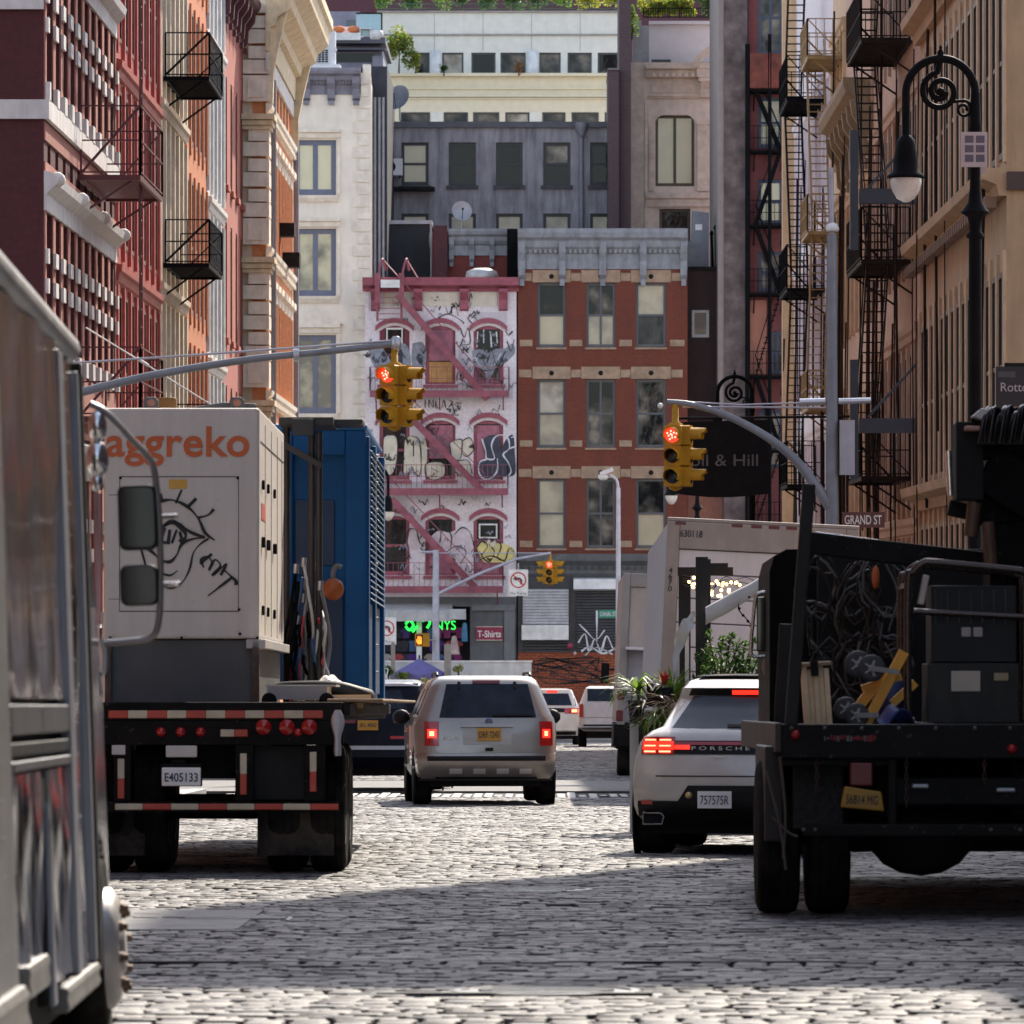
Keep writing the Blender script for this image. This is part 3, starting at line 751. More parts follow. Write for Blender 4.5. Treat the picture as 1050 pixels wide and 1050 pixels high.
blobs(P.r, pc, [[(377,357),(388,354),(396,362),(401,372),(396,378),(386,378),(380,368)],[(402,356),(414,352),(420,360),(421,374),(414,381),(404,376)],[(423,352),(433,351),(437,360),(436,374),(428,383),(422,372)]], SPG)
blobs(P.r, lambda a,b,y: P.p(a,b,-.012), [[(391,362),(394,360),(397,368),(392,372)],[(410,358),(413,362),(412,378),(408,376)],[(429,362),(434,366),(432,374),(427,368)]], SPN)
blobs(P.r, pc, [[(484,360),(492,358),(500,362),(508,358),(518,357),(526,352),(528,362),(518,372),(508,378),(500,392),(496,380),(486,374)]], SPG)
strokes(P.r, lambda a,b,y: P.p(a,b,-.016), [[(486,372),(492,362),(498,374),(504,360),(510,376),(518,360)],[(488,378),(500,380),(514,376)],[(472,336),(476,346),(480,336),(482,352),(474,354),(480,362)],[(520,350),(524,360),(527,348)],[(439,306),(440,314),(444,305),(447,315)],[(450,318),(455,310),(460,322),(466,312),(470,324)],[(449,326),(460,322),(472,328),(476,332)],[(455,300),(462,306),(463,322)],[(436,410),(436,418)],[(440,418),(440,410),(444,418),(444,410)],[(447,411),(447,418),(450,418)],[(453,418),(455,410),(457,418)],[(460,411),(464,412),(460,418)]], SPB, .9, P.k)
strokes(P.r, lambda a,b,y: P.p(a,b,-.020), [[(487,366),(494,376),(506,374),(514,362)],[(490,340),(489,356)],[(496,338),(496,352)],[(503,340),(504,356)],[(509,340),(510,352)]], SPW, 1.0, P.k)
# cream bubble letters, second floor
blobs(P.r, pc, [[(393,450),(400,446),(407,450),(407,472),(402,486),(394,484)],[(415,450),(422,447),(430,452),(432,470),(430,488),(422,482),(414,488)],[(430,452),(436,450),(438,470),(433,486)],[(436,476),(446,474),(455,476),(455,488),(446,492),(438,488)],[(461,454),(468,451),(474,452),(472,470),(464,470)],[(474,452),(482,450),(485,460),(479,468),(473,464)],[(466,474),(480,472),(484,486),(470,490)]], SPC)
strokes(P.r, lambda a,b,y: P.p(a,b,-.015), [[(393,450),(400,446),(407,450),(407,472),(402,486),(394,484),(393,466),(393,450)],[(415,450),(422,447),(430,452),(432,470),(430,488),(422,482),(414,488),(414,466),(415,450)],[(424,452),(424,468)],[(436,476),(446,473),(455,476),(456,487),(446,492),(437,488),(436,476)],[(442,480),(450,484)],[(461,454),(468,451),(474,452),(472,470),(464,470),(461,454)],[(474,452),(482,449),(486,460),(479,468),(473,464)],[(466,474),(480,472),(484,486)],[(396,470),(402,472),(406,466)],[(442,440),(446,446),(450,438)]], SPB, .9, P.k)
blobs(P.r, pc, [[(490,484),(490,474),(498,470),(496,452),(504,446),(512,450),(514,462),(518,452),(526,446),(528,466),(528,486),(516,489),(506,491),(497,492)]], SPN, -.02)
strokes(P.r, lambda a,b,y: P.p(a,b,-.026), [[(494,450),(498,462),(499,470),(507,470),(504,458),(507,449),(514,446),(521,450),(522,460),(516,466),(521,474),(524,484),(518,490)],[(524,449),(528,447)],[(499,471),(492,474),(491,484),(496,491),(504,490),(510,482),(510,470)],[(522,460),(528,458)],[(519,440),(523,437),(526,441),(521,444)]], SPW, 1.3, P.k)
strokes(P.r, lambda a,b,y: P.p(a,b,-.016), [[(418,556),(417,548),(421,542),(427,544),(429,552),(431,558)],[(440,548),(446,542),(452,546),(451,556)],[(452,546),(458,543),(463,550),(462,562)],[(466,548),(474,541),(482,546),(486,560)],[(458,566),(468,560),(478,566),(472,578)]], SPB, 1.0, P.k)
blobs(P.r, pc, [[(418,556),(421,543),(428,545),(434,552),(430,562),(422,564)],[(442,550),(450,544),(460,546),(470,543),(480,545),(486,560),(478,576),(464,572),(448,562)]], mat('spray_pinkwhite', (.60,.50,.52), .6, var=.2))
blobs(P.r, pc, [[(489,562),(494,556),(502,555),(510,557),(518,558),(526,562),(528,570),(520,576),(508,577),(496,576)]], SPY, -.018)
strokes(P.r, lambda a,b,y: P.p(a,b,-.024), [[(489,562),(494,555),(500,560),(494,570),(502,576),(507,566),(502,558),(508,554),(514,560),(510,572),(518,574),(522,562),(527,566)],[(492,574),(504,570),(518,576)],[(488,556),(496,552),(506,554)]], SPB, 1.1, P.k)
# quick tags all over the wall, paint-outs under them and drips
rt = random.Random(77)
for (xa, xb, ya, yb) in ((432,470,398,410),(486,520,320,332),(470,486,356,380),(378,388,300,318),(500,526,398,409),(380,436,494,502)):
    mb = MB(); mb._add([P.p(xa,yb,-.003), P.p(xb,yb,-.003), P.p(xb,ya,-.003), P.p(xa,ya,-.003)], [(0,1,2,3)]); mb.build('paint_patch', mat('patch_dull_white', (.52,.48,.50), .8, var=.1), P.r, recalc=False)
zones = [(408,500,303,330,16),(376,436,350,398,20),(468,486,350,398,12),(486,527,340,398,22),(378,434,440,492,16),(434,486,440,492,18),(396,436,545,596,16),(440,486,545,596,14),(486,526,540,596,12),(404,520,408,428,14),(404,520,508,526,8)]
for (xa, xb, ya, yb, n) in zones:
    for i in range(n):
        cx, cy, s_ = rt.uniform(xa,xb), rt.uniform(ya,yb), rt.uniform(2.2,5.0); k_ = rt.randint(4,8)
        pts = [(cx+s_*(j/k_-.5)*2.4, cy+s_*rt.uniform(-1,1)) for j in range(k_)]
        strokes(P.r, pc, [pts], SPB if rt.random() < .6 else (SPG if rt.random() < .9 else SPW), rt.uniform(.45,1.15), P.k, 'graffiti', -.03-.001*i, 3)
strokes(P.r, pc, [[(x_, 380+3*rt.random()), (x_+.2, 386+10*rt.random())] for x_ in (381,393,405,418,430,492,500,510)] + [[(x_, 488), (x_, 494+6*rt.random())] for x_ in (398,405,420,428,446,497,507,520)], SPG, .5, P.k, 'graffiti', -.028)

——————

◆ Requirements
Restate the data above word for word. Skip every picture.

◆ Result
Keep writing the Blender script for this image. This is part 3, starting at line 751. More parts follow. Write for Blender 4.5. Treat the picture as 1050 pixels wide and 1050 pixels high.
blobs(P.r, pc, [[(377,357),(388,354),(396,362),(401,372),(396,378),(386,378),(380,368)],[(402,356),(414,352),(420,360),(421,374),(414,381),(404,376)],[(423,352),(433,351),(437,360),(436,374),(428,383),(422,372)]], SPG)
blobs(P.r, lambda a,b,y: P.p(a,b,-.012), [[(391,362),(394,360),(397,368),(392,372)],[(410,358),(413,362),(412,378),(408,376)],[(429,362),(434,366),(432,374),(427,368)]], SPN)
blobs(P.r, pc, [[(484,360),(492,358),(500,362),(508,358),(518,357),(526,352),(528,362),(518,372),(508,378),(500,392),(496,380),(486,374)]], SPG)
strokes(P.r, lambda a,b,y: P.p(a,b,-.016), [[(486,372),(492,362),(498,374),(504,360),(510,376),(518,360)],[(488,378),(500,380),(514,376)],[(472,336),(476,346),(480,336),(482,352),(474,354),(480,362)],[(520,350),(524,360),(527,348)],[(439,306),(440,314),(444,305),(447,315)],[(450,318),(455,310),(460,322),(466,312),(470,324)],[(449,326),(460,322),(472,328),(476,332)],[(455,300),(462,306),(463,322)],[(436,410),(436,418)],[(440,418),(440,410),(444,418),(444,410)],[(447,411),(447,418),(450,418)],[(453,418),(455,410),(457,418)],[(460,411),(464,412),(460,418)]], SPB, .9, P.k)
strokes(P.r, lambda a,b,y: P.p(a,b,-.020), [[(487,366),(494,376),(506,374),(514,362)],[(490,340),(489,356)],[(496,338),(496,352)],[(503,340),(504,356)],[(509,340),(510,352)]], SPW, 1.0, P.k)
# cream bubble letters, second floor
blobs(P.r, pc, [[(393,450),(400,446),(407,450),(407,472),(402,486),(394,484)],[(415,450),(422,447),(430,452),(432,470),(430,488),(422,482),(414,488)],[(430,452),(436,450),(438,470),(433,486)],[(436,476),(446,474),(455,476),(455,488),(446,492),(438,488)],[(461,454),(468,451),(474,452),(472,470),(464,470)],[(474,452),(482,450),(485,460),(479,468),(473,464)],[(466,474),(480,472),(484,486),(470,490)]], SPC)
strokes(P.r, lambda a,b,y: P.p(a,b,-.015), [[(393,450),(400,446),(407,450),(407,472),(402,486),(394,484),(393,466),(393,450)],[(415,450),(422,447),(430,452),(432,470),(430,488),(422,482),(414,488),(414,466),(415,450)],[(424,452),(424,468)],[(436,476),(446,473),(455,476),(456,487),(446,492),(437,488),(436,476)],[(442,480),(450,484)],[(461,454),(468,451),(474,452),(472,470),(464,470),(461,454)],[(474,452),(482,449),(486,460),(479,468),(473,464)],[(466,474),(480,472),(484,486)],[(396,470),(402,472),(406,466)],[(442,440),(446,446),(450,438)]], SPB, .9, P.k)
blobs(P.r, pc, [[(490,484),(490,474),(498,470),(496,452),(504,446),(512,450),(514,462),(518,452),(526,446),(528,466),(528,486),(516,489),(506,491),(497,492)]], SPN, -.02)
strokes(P.r, lambda a,b,y: P.p(a,b,-.026), [[(494,450),(498,462),(499,470),(507,470),(504,458),(507,449),(514,446),(521,450),(522,460),(516,466),(521,474),(524,484),(518,490)],[(524,449),(528,447)],[(499,471),(492,474),(491,484),(496,491),(504,490),(510,482),(510,470)],[(522,460),(528,458)],[(519,440),(523,437),(526,441),(521,444)]], SPW, 1.3, P.k)
strokes(P.r, lambda a,b,y: P.p(a,b,-.016), [[(418,556),(417,548),(421,542),(427,544),(429,552),(431,558)],[(440,548),(446,542),(452,546),(451,556)],[(452,546),(458,543),(463,550),(462,562)],[(466,548),(474,541),(482,546),(486,560)],[(458,566),(468,560),(478,566),(472,578)]], SPB, 1.0, P.k)
blobs(P.r, pc, [[(418,556),(421,543),(428,545),(434,552),(430,562),(422,564)],[(442,550),(450,544),(460,546),(470,543),(480,545),(486,560),(478,576),(464,572),(448,562)]], mat('spray_pinkwhite', (.60,.50,.52), .6, var=.2))
blobs(P.r, pc, [[(489,562),(494,556),(502,555),(510,557),(518,558),(526,562),(528,570),(520,576),(508,577),(496,576)]], SPY, -.018)
strokes(P.r, lambda a,b,y: P.p(a,b,-.024), [[(489,562),(494,555),(500,560),(494,570),(502,576),(507,566),(502,558),(508,554),(514,560),(510,572),(518,574),(522,562),(527,566)],[(492,574),(504,570),(518,576)],[(488,556),(496,552),(506,554)]], SPB, 1.1, P.k)
# quick tags all over the wall, paint-outs under them and drips
rt = random.Random(77)
for (xa, xb, ya, yb) in ((432,470,398,410),(486,520,320,332),(470,486,356,380),(378,388,300,318),(500,526,398,409),(380,436,494,502)):
    mb = MB(); mb._add([P.p(xa,yb,-.003), P.p(xb,yb,-.003), P.p(xb,ya,-.003), P.p(xa,ya,-.003)], [(0,1,2,3)]); mb.build('paint_patch', mat('patch_dull_white', (.52,.48,.50), .8, var=.1), P.r, recalc=False)
zones = [(408,500,303,330,16),(376,436,350,398,20),(468,486,350,398,12),(486,527,340,398,22),(378,434,440,492,16),(434,486,440,492,18),(396,436,545,596,16),(440,486,545,596,14),(486,526,540,596,12),(404,520,408,428,14),(404,520,508,526,8)]
for (xa, xb, ya, yb, n) in zones:
    for i in range(n):
        cx, cy, s_ = rt.uniform(xa,xb), rt.uniform(ya,yb), rt.uniform(2.2,5.0); k_ = rt.randint(4,8)
        pts = [(cx+s_*(j/k_-.5)*2.4, cy+s_*rt.uniform(-1,1)) for j in range(k_)]
        strokes(P.r, pc, [pts], SPB if rt.random() < .6 else (SPG if rt.random() < .9 else SPW), rt.uniform(.45,1.15), P.k, 'graffiti', -.03-.001*i, 3)
strokes(P.r, pc, [[(x_, 380+3*rt.random()), (x_+.2, 386+10*rt.random())] for x_ in (381,393,405,418,430,492,500,510)] + [[(x_, 488), (x_, 494+6*rt.random())] for x_ in (398,405,420,428,446,497,507,520)], SPG, .5, P.k, 'graffiti', -.028)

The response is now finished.